── Dataset section ──

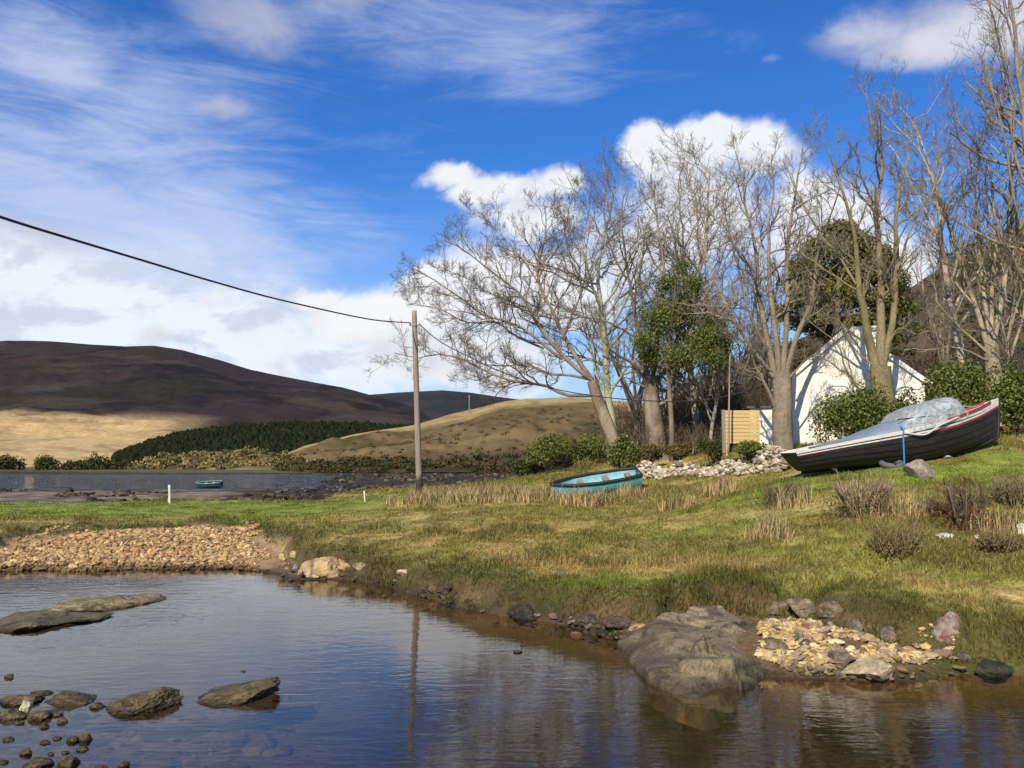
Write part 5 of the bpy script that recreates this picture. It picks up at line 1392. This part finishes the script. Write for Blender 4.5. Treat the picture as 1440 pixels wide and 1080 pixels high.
cable([a, U(520, 449, 34.8), U(400, 423, 27.5), U(300, 396, 23), U(200, 366, 19.6), U(100, 336, 17), U(0, 305, 14.8), U(-250, 220, 11), U(-900, 0, 7)], .027, 'overhead_cable', 'black overhead cable sagging in from the upper left to the pole')
a = at_c + np.array([.2, -.13, .10]); e = np.array([HXL + .1, HD - .2, HZL + .2])
cable([a, U(610, 474, 39.8), U(640, 492, 39.7), U(720, 529, 39.4), U(800, 551, 39.1), U(900, 563, 38.8), U(1000, 561, 38.3), e], .022, 'service_cable', 'black cable dropping from the pole towards the cottage')
p = U(238.5, 704, 44); V, f = tube1([p - np.array([0, 0, .4]), p + np.array([0, 0, .3]), U(238, 682, 44)], [.075, .07, .065], 10, True, 6)
o = link('marker_post', make_mesh('marker_post', V, f, None, [flat('cream_post_paint', (.62, .58, .45), .7)])); tag(o, 'short cream marker post on the green bank before the mud flats', 'post')
p = U(514, 701, 39); V, f = tube1([p - np.array([0, 0, .3]), U(512, 690, 39)], .035, 8, True, 4)
o = link('stake', make_mesh('stake', V, f, None, [M_white])); tag(o, 'tiny pale stake in the grass left of the utility pole', 'stake')
p = at_heath(np.array([659.5]), np.array([.97]))[0]
root = empty('utility_pole', tuple(p), 'distant thin utility pole on the crest of the heath hill', 'utility pole')
V, f = tube1([p - np.array([0, 0, 1]), p + np.array([0, 0, 8.5])], [.26, .2], 8, True, 4); part('pole', V, f, root, None, [M_wood])
V, f = tube1([p + np.array([-.7, 0, 8]), p + np.array([.7, 0, 8])], .10, 6); part('crossarm', V, f, root, None, [M_wood])

# ------------------------------------------------------------------ sky
SUN_AZ = math.radians(180 + 24); SUN_EL = math.radians(37)
W = bpy.data.worlds.new('World'); SC.world = W; W.use_nodes = True
nt = W.node_tree; nt.nodes.clear(); N = nt.nodes; L = nt.links
class E:
    """tiny expression wrapper over math nodes"""
    def __init__(s, sock): s.s = sock
    def _b(s, o, op, rev=False):
        m = N.new('ShaderNodeMath'); m.operation = op
        A, B = (o, s) if rev else (s, o)
        for k, v in enumerate((A, B)):
            if isinstance(v, E): L.new(v.s, m.inputs[k])
            else: m.inputs[k].default_value = float(v)
        return E(m.outputs[0])
    def __add__(s, o): return s._b(o, 'ADD')
    __radd__ = __add__
    def __mul__(s, o): return s._b(o, 'MULTIPLY')
    __rmul__ = __mul__
    def __sub__(s, o): return s._b(o, 'SUBTRACT')
    def __rsub__(s, o): return s._b(o, 'SUBTRACT', True)
    def __truediv__(s, o): return s._b(o, 'DIVIDE')
    def max(s, o): return s._b(o, 'MAXIMUM')
    def min(s, o): return s._b(o, 'MINIMUM')
    def pow(s, o): return s._b(o, 'POWER')
    def fn(s, op):
        m = N.new('ShaderNodeMath'); m.operation = op; L.new(s.s, m.inputs[0]); return E(m.outputs[0])
    def step(s, a, b, lo=0, hi=1):
        m = N.new('ShaderNodeMapRange'); m.interpolation_type = 'SMOOTHSTEP'
        m.inputs['From Min'].default_value = a; m.inputs['From Max'].default_value = b; m.inputs['To Min'].default_value = lo; m.inputs['To Max'].default_value = hi
        L.new(s.s, m.inputs['Value']); return E(m.outputs[0])
tc = N.new('ShaderNodeTexCoord'); DIR = tc.outputs['Generated']
sep = N.new('ShaderNodeSeparateXYZ'); L.new(DIR, sep.inputs[0])
dx, dy, dz = (E(sep.outputs[i]) for i in range(3))
at = N.new('ShaderNodeMath'); at.operation = 'ARCTAN2'; L.new(dx.s, at.inputs[0]); L.new(dy.s, at.inputs[1]); AZ = E(at.outputs[0])
EL = dz.max(-1).min(1).fn('ARCSINE')
def noise(scale, detail=6, rough=.55, off=(0, 0, 0), dist=0, sc=(1, 1, 1)):
    mp = N.new('ShaderNodeMapping'); mp.inputs['Location'].default_value = off; mp.inputs['Scale'].default_value = sc; L.new(DIR, mp.inputs['Vector'])
    n = N.new('ShaderNodeTexNoise'); n.inputs['Scale'].default_value = scale; n.inputs['Detail'].default_value = detail; n.inputs['Roughness'].default_value = rough; n.inputs['Distortion'].default_value = dist
    L.new(mp.outputs[0], n.inputs['Vector']); return E(n.outputs['Fac'])
w1 = noise(4.5, 2, .5, (9.1, 3.3, 2.2)); w2 = noise(4.5, 2, .5, (1.7, 8.3, 6.1)); w3 = noise(17, 4, .6, (4.1, 3.7, 7.7)); w4 = noise(17, 4, .6, (6.3, 1.1, 2.9))
AZ = AZ + (w1 - .5) * .13 + (w3 - .5) * .045; EL = EL + (w2 - .5) * .09 + (w4 - .5) * .04
def azel(px, py):
    v = U(px, py, 1.0) - np.array([0, 0, CZ]); v = v / np.linalg.norm(v); return math.atan2(v[0], v[1]), math.asin(v[2])
def bump(px, py, rx, ry, k=1.0, rot=0):
    a, e = azel(px, py); a2, e2 = azel(px + rx, py); a3, e3 = azel(px, py - ry)
    u = (AZ - a) * (1 / abs(a2 - a)); v = (EL - e) * (1 / abs(e3 - e))
    if rot: u, v = u * math.cos(rot) + v * math.sin(rot), v * math.cos(rot) - u * math.sin(rot)
    return ((u * u + v * v) * -1.0).fn('EXPONENT') * k
def field(lst):
    f = None
    for b in lst:
        e = bump(*b); f = e if f is None else f.max(e)
    return f
def mixcol(fac, a, b):
    m = N.new('ShaderNodeMix'); m.data_type = 'RGBA'
    (L.new(fac.s, m.inputs[0]) if isinstance(fac, E) else setattr(m.inputs[0], 'default_value', fac))
    for k, v in ((6, a), (7, b)):
        if hasattr(v, 'is_linked'): L.new(v, m.inputs[k])
        else: m.inputs[k].default_value = (*v, 1)
    return m.outputs[2]
ST = 0.1
sky = N.new('ShaderNodeTexSky'); sky.sky_type = 'NISHITA'; sky.sun_disc = False; sky.sun_elevation = SUN_EL; sky.sun_rotation = SUN_AZ
sky.air_density = 1.0; sky.dust_density = .6; sky.ozone_density = 2.5; sky.altitude = 0
hs = N.new('ShaderNodeHueSaturation'); hs.inputs['Saturation'].default_value = 1.22; hs.inputs['Value'].default_value = 1.0; L.new(sky.outputs[0], hs.inputs['Color'])
tn = N.new('ShaderNodeVectorMath'); tn.operation = 'MULTIPLY'; tn.inputs[1].default_value = (.43, .74, 1.16); L.new(hs.outputs[0], tn.inputs[0])
base = tn.outputs[0]
def S_(r, g, b): return (r / ST * .76, g / ST * .76, b / ST * .76)
# soft whitening towards the horizon
base = mixcol(EL.step(.36, .02, 0, .72), base, S_(.50, .66, .86))
# high thin veil
nv = noise(3.4, 9, .66, (3.1, .4, 1.7), .9, (.8, .8, 2.8)); nv2 = noise(7, 9, .68, (.3, 2.4, 5.7), 1.2, (.6, .6, 3.6))
veil = field([(60, 240, 420, 220, .95), (20, 60, 170, 120, .8), (150, 330, 380, 110, .95), (700, 40, 260, 110, .75), (-300, 250, 400, 400, .7), (430, 300, 150, 90, .45), (1000, 60, 200, 60, .25)])
rgt = field([(1340, 50, 150, 60, 1.0), (1230, 40, 70, 40, .8), (1420, 30, 90, 90, .9)])
va = (veil * .95 + (nv - .5) * 1.0 + (nv2 - .5) * .9).step(.2, 1.05, 0, .70)
base = mixcol(va, base, S_(.66, .73, .92))
# lilac grey patches
gn = noise(5.5, 7, .6, (7.7, 1.2, .6), .3, (1, 1, 1.7))
lil = field([(330, 20, 130, 62, 1.0), (450, -30, 160, 60, .8), (1290, 40, 150, 62, 1.15), (1420, 30, 130, 90, 1.1), (310, 155, 60, 22, .75), (40, 340, 130, 55, .8), (1106, 92, 26, 13, .62, -.6), (200, -60, 300, 60, .6), (1190, 60, 40, 40, .75)])
la = (lil + (gn - .5) * 1.3).step(.30, .95, 0, .70)
base = mixcol(la, base, mixcol(gn.step(.4, .65), S_(.40, .44, .60), S_(.56, .57, .68)))
base = mixcol((rgt + (gn - .5) * 1.3).step(.3, 1.0, 0, .8), base, S_(.74, .75, .82))
# low bank of cloud on the left horizon
hn = noise(6.5, 8, .6, (2.2, 9.1, 4.4), .3, (1, 1, 1.9))
lowb = field([(200, 460, 520, 125, 1.1), (-200, 460, 500, 140, 1.0), (560, 480, 230, 100, 1.05), (720, 540, 160, 40, .8)])
ha = (lowb + (hn - .5) * .9).step(.32, .85, 0, .85)
hshade = noise(6.5, 8, .6, (2.2, 9.1, 4.36), .3, (1, 1, 1.9))
base = mixcol(ha, base, mixcol(((hshade - hn) * 5 + .5 + (EL - .1) * 1.0).step(.15, .8), S_(.66, .71, .80), S_(.90, .95, 1.0)))
# cumulus
cn = noise(7.0, 9, .58, (1.3, 5.2, 8.8), .25); cn_up = noise(7.0, 9, .58, (1.3 + .012, 5.2, 8.8 - .03), .25); cb = noise(2.6, 3, .5, (4.3, 2.2, .8))
cum = field([(975, 225, 125, 46, 1.2), (895, 215, 52, 48, 1.0), (1075, 225, 90, 46, .95), (690, 272, 120, 36, .95), (770, 262, 60, 34, 1.0), (735, 310, 90, 34, .9), (610, 255, 62, 30, 1.0), (650, 285, 70, 30, .9), (965, 330, 175, 105, .98), (760, 395, 165, 72, 1.05), (640, 400, 115, 48, 1.05), (560, 440, 120, 45, 1.05), (480, 410, 60, 26, .85), (700, 500, 200, 50, 1.0), (1130, 310, 110, 100, .88), (1240, 390, 90, 70, .8), (1400, 390, 60, 60, .8),
             (225, 455, 45, 40, .8), (340, 395, 55, 24, .75), (400, 510, 60, 30, .7)])
cf = cum + (cn - .5) * 1.7 + (cb - .5) * .3
ca = cf.step(.38, .82)
shade = ((cn_up - cn) * 3.6 + .62 + (cf - .6) * .18).step(.0, .8)
ccol = mixcol(shade, S_(.66, .69, .765), S_(.90, .91, .935))
greyb = field([(225, 470, 90, 50, 1.0), (390, 460, 130, 60, .8), (700, 500, 260, 40, .75), (780, 440, 120, 60, .45), (560, 490, 100, 36, .8), (300, 400, 80, 30, .7)])
ccol = mixcol((greyb + (cn - .5) * .8).step(.25, .95, 0, .6), ccol, S_(.64, .67, .74))
base = mixcol(ca * .96, base, ccol)
bg = N.new('ShaderNodeBackground'); bg.inputs['Strength'].default_value = ST; L.new(base, bg.inputs['Color'])
ow = N.new('ShaderNodeOutputWorld'); L.new(bg.outputs[0], ow.inputs['Surface'])
W.cycles.sampling_method = 'MANUAL'; W.cycles.sample_map_resolution = 512

sd = bpy.data.lights.new('sun', 'SUN'); sd.energy = 4.2; sd.angle = math.radians(.5); sd.color = (1, .90, .74)
so = bpy.data.objects.new('sun', sd); COL.objects.link(so)
sdir = Vector((math.sin(SUN_AZ) * math.cos(SUN_EL), math.cos(SUN_AZ) * math.cos(SUN_EL), math.sin(SUN_EL)))
so.rotation_euler = sdir.to_track_quat('Z', 'Y').to_euler(); so.location = (-20, -40, 60)

cam = bpy.data.cameras.new('camera'); cam.sensor_fit = 'HORIZONTAL'; cam.angle = math.radians(62); cam.clip_end = 30000; cam.clip_start = .1
co = bpy.data.objects.new('camera', cam); COL.objects.link(co); co.location = (0, 0, CZ); co.rotation_euler = (math.pi / 2 + PIT, 0, 0)
SC.camera = co
SC.view_settings.view_transform = 'Standard'; SC.view_settings.look = 'None'; SC.view_settings.exposure = .45; SC.view_settings.gamma = 1
SC.cycles.max_bounces = 6; SC.cycles.transparent_max_bounces = 8; SC.cycles.use_denoising = True
SC.cycles.caustics_reflective = False; SC.cycles.caustics_refractive = False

───

What you will do – Return a copy of every line that includes the word "part".

The completed task –
Write part 5 of the bpy script that recreates this picture. It picks up at line 1392. This part finishes the script. Write for Blender 4.5. Treat the picture as 1440 pixels wide and 1080 pixels high.
V, f = tube1([p - np.array([0, 0, 1]), p + np.array([0, 0, 8.5])], [.26, .2], 8, True, 4); part('pole', V, f, root, None, [M_wood])
V, f = tube1([p + np.array([-.7, 0, 8]), p + np.array([.7, 0, 8])], .10, 6); part('crossarm', V, f, root, None, [M_wood])